The duo is tight. Together they laugh often, and work hard. This tour’s schedule is compact. Ruben’s (Riz Ahmed) not only the drummer, he’s the driver, and keeps them fit cooking healthy meals. In tandem, Lou (Olivia Cooke) belts out songs with unabashed gusto, manages mundane matters, and bolsters Ruben. When an initial fuzziness is followed by “water-in-the-ear” sensations, a worried Ruben takes action, only to learn he’s plummeting into deafness. Albeit, he’s given a “ghost stroke” of hope. Concurrently, onstage Lou intuits Ruben’s drumming is offbeat; confronted, Ruben confesses. A phone call is made; Joe (Paul Raci) and the duo meet; Lou phones dad (Mathieu Amalric); and, then heads out leaving Ruben with the deaf community. Wary of help, Ruben immaturely contacts Lou knowing Joe’s rules are few, but binding. Even as he begins to trust Joe, connect with others, and rebuild his life at the farm, Ruben’s fearful non-acceptance of this new reality drives a naïvely foolish choice; later he soft-pedals his decision. Joe’s interested instead whether Ruben “ever found that place” they talked about. He’s still looking, but just doesn’t know it.

SOUND OF METAL’s original screenplay is compelling and appealing alongside introducing likable characters portrayed by a stellar cast that includes members of the deaf community.

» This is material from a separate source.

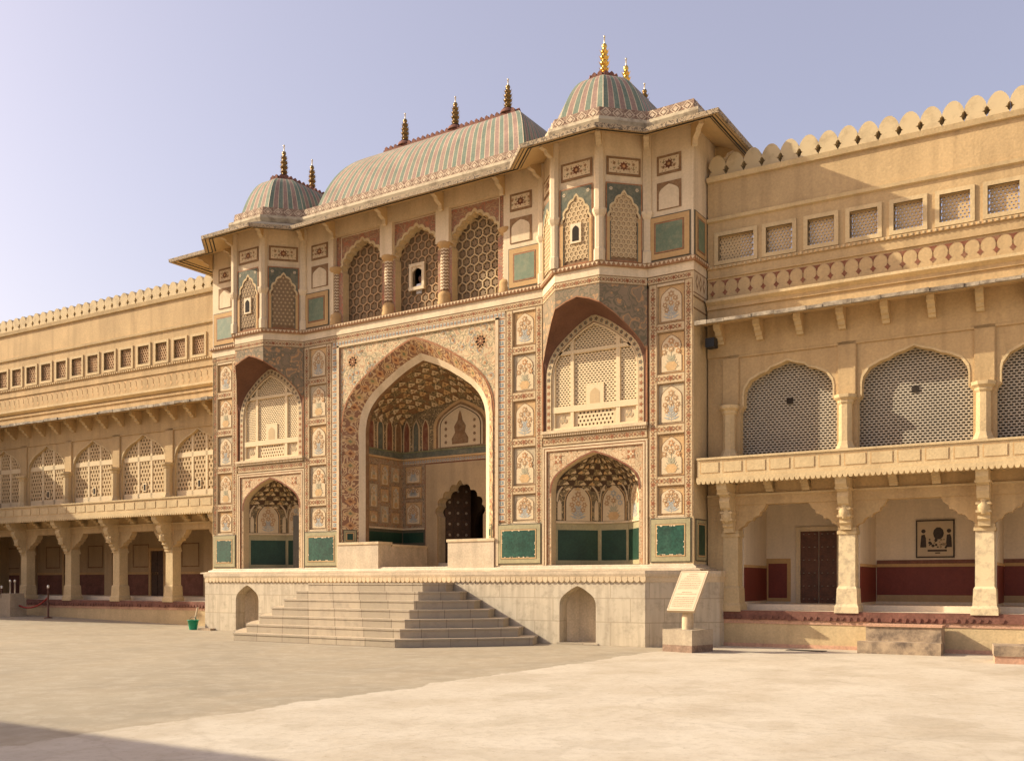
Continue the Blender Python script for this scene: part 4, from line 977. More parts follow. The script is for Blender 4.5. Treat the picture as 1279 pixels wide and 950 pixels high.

Ahmed’s astute acting prowess adds weight, believability to help us understand his character, and individuals that experience sudden deafness. Production values are top-notch; and the incredibly nimble sound design captures the minutiae sounds, e.g., amongst the deaf community’s gentle interactions and in nature, to the assaultive—usually manmade—everyday sounds that barrage humans. The film’s thought-tickling stimuli will reverberate long after its music fades.